Japan's banking regulator used three sit-downs with lender trade groups in May 2026 to lay out where it wants banks to focus, and the notes read less like a courtesy briefing and more like a working checklist for loan officers.
The Financial Services Agency met the National Association of Regional Banks and the Second Association of Regional Banks on May 20 and 21, and the Rokin labor bank industry on May 28.
Supply shocks and bankruptcies
Across all three meetings, one warning came first: Middle East supply disruption is showing up on ordinary company balance sheets. Bankers told the FSA that client firms are running short of solvents, thinners and plastic products, with delivery delays now common. Private-sector surveys the agency cited point to a rising bankruptcy count driven by high prices and labor costs, and the FSA wants lenders watching how the Middle East situation moves through supply chains into borrower cashflow. Its instruction is specific: do not let financing gaps push otherwise viable borrowers into crisis, keep resolving customer problems rather than deferring them, and coordinate with outside support bodies case by case.
At the Rokin meeting the same worry carried a harder edge. The FSA noted that on March 27, 2026 it convened an emergency session of public and private lenders and relevant ministries, and that Japan's finance minister joined other cabinet members in an emergency request on financing support. Labor banks were also told to keep circulating two March 2026 requests on price pass-through and fair-dealing practices for small subcontractors facing higher materials and energy costs.
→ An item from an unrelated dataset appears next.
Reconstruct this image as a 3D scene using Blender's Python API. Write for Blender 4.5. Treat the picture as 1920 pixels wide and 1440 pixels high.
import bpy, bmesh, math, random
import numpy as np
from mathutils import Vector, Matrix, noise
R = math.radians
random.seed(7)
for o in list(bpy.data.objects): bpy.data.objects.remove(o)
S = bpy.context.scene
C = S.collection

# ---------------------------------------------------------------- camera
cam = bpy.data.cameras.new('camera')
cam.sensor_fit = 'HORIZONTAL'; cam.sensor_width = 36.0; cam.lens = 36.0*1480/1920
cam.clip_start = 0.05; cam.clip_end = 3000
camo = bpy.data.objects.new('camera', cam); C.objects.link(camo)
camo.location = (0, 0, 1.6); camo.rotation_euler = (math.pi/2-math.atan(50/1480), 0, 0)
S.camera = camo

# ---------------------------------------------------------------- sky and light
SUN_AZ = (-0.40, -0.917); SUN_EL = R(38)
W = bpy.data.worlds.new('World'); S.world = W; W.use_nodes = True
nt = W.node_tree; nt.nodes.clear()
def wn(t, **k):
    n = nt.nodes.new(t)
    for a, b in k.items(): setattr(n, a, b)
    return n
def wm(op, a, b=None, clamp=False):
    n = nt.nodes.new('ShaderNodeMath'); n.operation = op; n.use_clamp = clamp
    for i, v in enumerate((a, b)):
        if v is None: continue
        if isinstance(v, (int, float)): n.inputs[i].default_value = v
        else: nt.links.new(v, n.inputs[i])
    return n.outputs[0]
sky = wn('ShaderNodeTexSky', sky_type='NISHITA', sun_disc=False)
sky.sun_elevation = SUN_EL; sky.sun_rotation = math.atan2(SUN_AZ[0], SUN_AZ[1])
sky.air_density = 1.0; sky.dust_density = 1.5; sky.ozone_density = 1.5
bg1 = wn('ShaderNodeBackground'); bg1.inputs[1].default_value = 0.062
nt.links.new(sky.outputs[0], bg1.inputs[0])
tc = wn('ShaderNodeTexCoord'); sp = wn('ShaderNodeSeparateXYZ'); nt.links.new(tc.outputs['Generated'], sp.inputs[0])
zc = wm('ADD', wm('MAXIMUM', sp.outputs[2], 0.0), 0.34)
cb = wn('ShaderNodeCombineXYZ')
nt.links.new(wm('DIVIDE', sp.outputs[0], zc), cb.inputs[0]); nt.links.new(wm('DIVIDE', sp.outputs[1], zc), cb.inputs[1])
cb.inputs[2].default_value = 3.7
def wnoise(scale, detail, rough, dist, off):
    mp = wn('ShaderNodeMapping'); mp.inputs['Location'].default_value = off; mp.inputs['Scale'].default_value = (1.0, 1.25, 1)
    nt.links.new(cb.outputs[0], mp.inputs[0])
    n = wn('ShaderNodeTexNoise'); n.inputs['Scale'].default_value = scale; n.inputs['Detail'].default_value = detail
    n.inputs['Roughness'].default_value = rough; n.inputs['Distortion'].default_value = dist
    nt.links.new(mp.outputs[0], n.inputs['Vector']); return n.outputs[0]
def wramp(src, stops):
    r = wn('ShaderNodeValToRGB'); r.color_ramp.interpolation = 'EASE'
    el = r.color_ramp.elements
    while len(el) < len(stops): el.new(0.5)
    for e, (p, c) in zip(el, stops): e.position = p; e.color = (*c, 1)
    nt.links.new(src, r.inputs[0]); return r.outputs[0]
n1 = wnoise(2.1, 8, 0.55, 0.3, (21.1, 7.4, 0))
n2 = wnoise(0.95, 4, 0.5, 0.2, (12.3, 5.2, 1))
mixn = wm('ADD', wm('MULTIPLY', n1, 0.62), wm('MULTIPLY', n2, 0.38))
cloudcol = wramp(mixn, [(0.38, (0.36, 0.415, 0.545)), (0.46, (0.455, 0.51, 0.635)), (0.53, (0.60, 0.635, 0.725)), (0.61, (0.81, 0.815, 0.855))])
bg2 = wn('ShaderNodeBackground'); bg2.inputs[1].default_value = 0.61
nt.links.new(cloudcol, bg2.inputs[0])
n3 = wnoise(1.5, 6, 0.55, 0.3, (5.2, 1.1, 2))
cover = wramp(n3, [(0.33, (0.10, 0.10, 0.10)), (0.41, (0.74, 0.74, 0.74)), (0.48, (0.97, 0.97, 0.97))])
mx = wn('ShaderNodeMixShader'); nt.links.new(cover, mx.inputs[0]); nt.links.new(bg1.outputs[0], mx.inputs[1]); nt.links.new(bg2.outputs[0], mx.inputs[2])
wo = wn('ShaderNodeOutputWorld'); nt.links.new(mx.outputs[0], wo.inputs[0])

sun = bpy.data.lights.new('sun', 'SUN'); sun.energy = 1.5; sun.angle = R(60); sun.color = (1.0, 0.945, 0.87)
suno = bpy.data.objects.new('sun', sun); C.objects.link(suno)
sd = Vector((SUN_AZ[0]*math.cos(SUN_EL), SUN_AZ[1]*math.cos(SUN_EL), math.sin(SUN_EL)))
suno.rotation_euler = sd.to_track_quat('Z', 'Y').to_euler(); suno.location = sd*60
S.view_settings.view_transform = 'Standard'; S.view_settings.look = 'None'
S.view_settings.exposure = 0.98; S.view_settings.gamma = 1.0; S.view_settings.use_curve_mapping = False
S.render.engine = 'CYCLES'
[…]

| Association | Meeting Date | Key Ask |
|---|---|---|
| National Association of Regional Banks | May 20, 2026 | Support borrowers hit by Middle East supply shocks; use new M&A guarantor network; explain mortgage rate risk |
| Second Association of Regional Banks | May 21, 2026 | Same agenda, joint document with the National Association |
| Labor Bank industry (Rokin) | May 28, 2026 | Same core issues, plus enforcement of price pass-through requests for small subcontractors |
A new guarantee network, live since May 1
A second, more procedural theme: the Management Guarantee Information Network for M&A and Business Succession went live on May 1, 2026. It lets banks and credit guarantee associations share information on personal guarantee contracts tied to succession and takeover deals. The FSA asked lenders to use it: when an owner or successor raises the issue, review the guarantee properly and move toward releasing it, or explain clearly why it stays in place. The network also works the other way, letting a bank or guarantee association start the conversation.
Mortgage rate risk, again
The third ask concerns loans already on the books. Following a March 31, 2026 request to industry groups, the FSA repeated that lenders must thoroughly explain interest-rate fluctuation risk to housing loan borrowers. The repetition suggests the agency was not satisfied the message had landed the first time.
The notes also record a narrower, one-off item: financial relief tied to an April 2026 forest fire in Otsuchi Town, Iwate Prefecture, after the prefecture's disaster relief law was invoked and the Tohoku Finance Bureau and the Bank of Japan jointly asked lenders serving the area for flexible treatment of affected customers.
None of this is binding rule-making. It is the regulator's own account of what it told bank trade groups behind closed doors, and it leaves open how hard the FSA pushes if the response falls short at the next round of meetings.